Written instruction:
How do the records below read from their first line through the line containing "random.seed(7)"? Write those lines out exactly.

Records for processing:
-------------------------

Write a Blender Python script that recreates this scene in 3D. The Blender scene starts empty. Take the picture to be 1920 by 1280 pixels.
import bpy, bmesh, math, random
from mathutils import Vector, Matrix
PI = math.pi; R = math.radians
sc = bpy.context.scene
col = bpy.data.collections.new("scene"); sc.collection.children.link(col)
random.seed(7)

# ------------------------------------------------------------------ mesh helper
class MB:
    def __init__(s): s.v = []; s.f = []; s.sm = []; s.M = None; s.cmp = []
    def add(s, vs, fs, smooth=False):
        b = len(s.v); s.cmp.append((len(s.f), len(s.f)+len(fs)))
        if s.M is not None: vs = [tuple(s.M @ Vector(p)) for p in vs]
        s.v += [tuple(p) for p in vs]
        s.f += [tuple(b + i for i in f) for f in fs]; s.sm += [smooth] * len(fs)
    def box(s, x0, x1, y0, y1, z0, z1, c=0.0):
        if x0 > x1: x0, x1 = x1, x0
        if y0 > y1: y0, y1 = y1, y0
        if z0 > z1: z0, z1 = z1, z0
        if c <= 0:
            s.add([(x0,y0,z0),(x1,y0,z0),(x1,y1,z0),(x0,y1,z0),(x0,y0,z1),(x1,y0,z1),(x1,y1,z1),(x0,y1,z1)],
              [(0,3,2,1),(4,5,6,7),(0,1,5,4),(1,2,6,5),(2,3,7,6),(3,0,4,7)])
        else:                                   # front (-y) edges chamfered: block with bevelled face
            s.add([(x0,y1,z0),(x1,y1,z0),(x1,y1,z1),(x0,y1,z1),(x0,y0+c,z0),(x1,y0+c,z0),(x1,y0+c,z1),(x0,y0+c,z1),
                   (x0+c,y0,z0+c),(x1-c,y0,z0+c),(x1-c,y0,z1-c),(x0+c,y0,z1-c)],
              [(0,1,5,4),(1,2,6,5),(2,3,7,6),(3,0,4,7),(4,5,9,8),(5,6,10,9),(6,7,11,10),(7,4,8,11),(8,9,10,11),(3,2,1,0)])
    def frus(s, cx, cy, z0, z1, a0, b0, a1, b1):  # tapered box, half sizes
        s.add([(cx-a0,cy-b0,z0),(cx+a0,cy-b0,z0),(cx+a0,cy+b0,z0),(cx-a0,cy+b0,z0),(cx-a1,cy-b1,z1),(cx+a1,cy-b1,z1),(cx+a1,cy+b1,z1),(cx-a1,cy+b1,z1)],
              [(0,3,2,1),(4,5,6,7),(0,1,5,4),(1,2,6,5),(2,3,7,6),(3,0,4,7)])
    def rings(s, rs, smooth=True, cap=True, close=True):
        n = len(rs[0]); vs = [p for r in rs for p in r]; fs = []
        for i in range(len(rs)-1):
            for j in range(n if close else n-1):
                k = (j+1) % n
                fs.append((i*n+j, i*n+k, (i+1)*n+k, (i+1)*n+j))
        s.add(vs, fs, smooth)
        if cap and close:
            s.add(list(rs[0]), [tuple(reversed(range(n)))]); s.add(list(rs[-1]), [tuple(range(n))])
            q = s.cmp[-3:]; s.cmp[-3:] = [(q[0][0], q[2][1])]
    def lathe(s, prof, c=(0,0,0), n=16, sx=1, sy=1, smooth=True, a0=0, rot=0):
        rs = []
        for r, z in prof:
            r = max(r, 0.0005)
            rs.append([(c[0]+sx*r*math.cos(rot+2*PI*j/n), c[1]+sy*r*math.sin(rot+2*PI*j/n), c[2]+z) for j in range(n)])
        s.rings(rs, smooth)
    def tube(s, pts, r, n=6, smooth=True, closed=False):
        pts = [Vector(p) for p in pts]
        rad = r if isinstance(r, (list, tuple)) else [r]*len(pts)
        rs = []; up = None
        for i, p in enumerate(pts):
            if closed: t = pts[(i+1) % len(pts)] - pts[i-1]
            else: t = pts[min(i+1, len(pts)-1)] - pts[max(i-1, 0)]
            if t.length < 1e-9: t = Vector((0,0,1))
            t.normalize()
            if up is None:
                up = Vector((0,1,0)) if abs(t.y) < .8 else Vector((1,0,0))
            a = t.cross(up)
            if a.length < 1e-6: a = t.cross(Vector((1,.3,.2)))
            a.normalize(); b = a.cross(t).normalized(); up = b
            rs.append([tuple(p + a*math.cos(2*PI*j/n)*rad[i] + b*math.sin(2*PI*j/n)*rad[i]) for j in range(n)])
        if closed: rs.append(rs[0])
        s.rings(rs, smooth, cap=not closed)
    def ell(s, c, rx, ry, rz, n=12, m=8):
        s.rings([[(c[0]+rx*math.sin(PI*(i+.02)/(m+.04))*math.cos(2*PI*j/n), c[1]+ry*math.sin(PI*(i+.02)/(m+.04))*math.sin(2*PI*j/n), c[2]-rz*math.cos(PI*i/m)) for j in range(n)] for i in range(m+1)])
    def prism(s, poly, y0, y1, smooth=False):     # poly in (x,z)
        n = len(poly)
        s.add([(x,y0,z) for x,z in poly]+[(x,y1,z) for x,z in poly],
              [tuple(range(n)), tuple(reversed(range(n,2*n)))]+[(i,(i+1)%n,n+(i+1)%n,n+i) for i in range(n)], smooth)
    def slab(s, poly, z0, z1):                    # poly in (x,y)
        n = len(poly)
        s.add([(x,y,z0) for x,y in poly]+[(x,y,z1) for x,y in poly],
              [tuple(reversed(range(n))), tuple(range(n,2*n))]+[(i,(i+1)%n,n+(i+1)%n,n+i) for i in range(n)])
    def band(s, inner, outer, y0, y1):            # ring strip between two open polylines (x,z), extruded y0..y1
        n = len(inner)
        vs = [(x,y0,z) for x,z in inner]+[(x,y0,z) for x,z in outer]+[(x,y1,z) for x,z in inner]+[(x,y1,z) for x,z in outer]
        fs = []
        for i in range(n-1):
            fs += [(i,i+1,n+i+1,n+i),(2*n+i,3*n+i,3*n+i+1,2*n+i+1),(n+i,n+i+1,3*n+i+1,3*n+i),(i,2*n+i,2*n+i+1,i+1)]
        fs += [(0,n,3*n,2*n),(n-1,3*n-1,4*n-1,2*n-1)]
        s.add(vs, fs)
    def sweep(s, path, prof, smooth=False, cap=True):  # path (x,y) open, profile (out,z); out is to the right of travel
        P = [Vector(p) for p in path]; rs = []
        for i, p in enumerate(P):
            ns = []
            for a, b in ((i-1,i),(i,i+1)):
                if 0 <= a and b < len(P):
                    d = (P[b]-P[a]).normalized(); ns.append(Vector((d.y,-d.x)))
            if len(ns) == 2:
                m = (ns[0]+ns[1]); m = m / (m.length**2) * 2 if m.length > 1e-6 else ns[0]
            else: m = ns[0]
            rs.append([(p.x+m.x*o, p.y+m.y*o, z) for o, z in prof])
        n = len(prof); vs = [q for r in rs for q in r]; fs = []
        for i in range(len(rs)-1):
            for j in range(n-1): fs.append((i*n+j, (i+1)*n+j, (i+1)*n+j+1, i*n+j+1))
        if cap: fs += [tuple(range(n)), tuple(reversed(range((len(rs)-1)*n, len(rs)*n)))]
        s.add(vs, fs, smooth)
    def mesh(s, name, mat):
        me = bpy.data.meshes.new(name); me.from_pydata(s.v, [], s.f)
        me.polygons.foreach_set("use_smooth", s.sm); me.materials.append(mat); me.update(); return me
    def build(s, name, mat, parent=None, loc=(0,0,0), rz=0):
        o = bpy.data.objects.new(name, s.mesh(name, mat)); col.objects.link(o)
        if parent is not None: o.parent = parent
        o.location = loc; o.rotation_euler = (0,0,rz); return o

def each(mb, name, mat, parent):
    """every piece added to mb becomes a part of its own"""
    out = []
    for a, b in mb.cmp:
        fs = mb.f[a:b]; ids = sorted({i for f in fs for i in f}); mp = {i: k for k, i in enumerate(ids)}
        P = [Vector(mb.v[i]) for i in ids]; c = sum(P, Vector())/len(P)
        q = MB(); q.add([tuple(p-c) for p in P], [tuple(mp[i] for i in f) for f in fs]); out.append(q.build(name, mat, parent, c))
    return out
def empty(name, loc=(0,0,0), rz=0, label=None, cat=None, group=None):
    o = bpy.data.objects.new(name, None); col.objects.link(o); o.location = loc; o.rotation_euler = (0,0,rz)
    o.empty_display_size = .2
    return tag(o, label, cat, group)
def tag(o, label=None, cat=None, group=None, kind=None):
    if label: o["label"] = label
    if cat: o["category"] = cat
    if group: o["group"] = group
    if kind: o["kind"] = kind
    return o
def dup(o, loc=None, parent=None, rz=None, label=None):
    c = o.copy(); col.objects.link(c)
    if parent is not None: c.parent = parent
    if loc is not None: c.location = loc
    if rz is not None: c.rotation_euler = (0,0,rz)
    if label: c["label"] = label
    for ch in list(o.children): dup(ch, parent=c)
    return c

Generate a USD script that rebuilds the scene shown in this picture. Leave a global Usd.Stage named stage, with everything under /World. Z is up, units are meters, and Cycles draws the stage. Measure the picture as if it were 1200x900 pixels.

-------------------------

Answer to the task:
Write a Blender Python script that recreates this scene in 3D. The Blender scene starts empty. Take the picture to be 1920 by 1280 pixels.
import bpy, bmesh, math, random
from mathutils import Vector, Matrix
PI = math.pi; R = math.radians
sc = bpy.context.scene
col = bpy.data.collections.new("scene"); sc.collection.children.link(col)
random.seed(7)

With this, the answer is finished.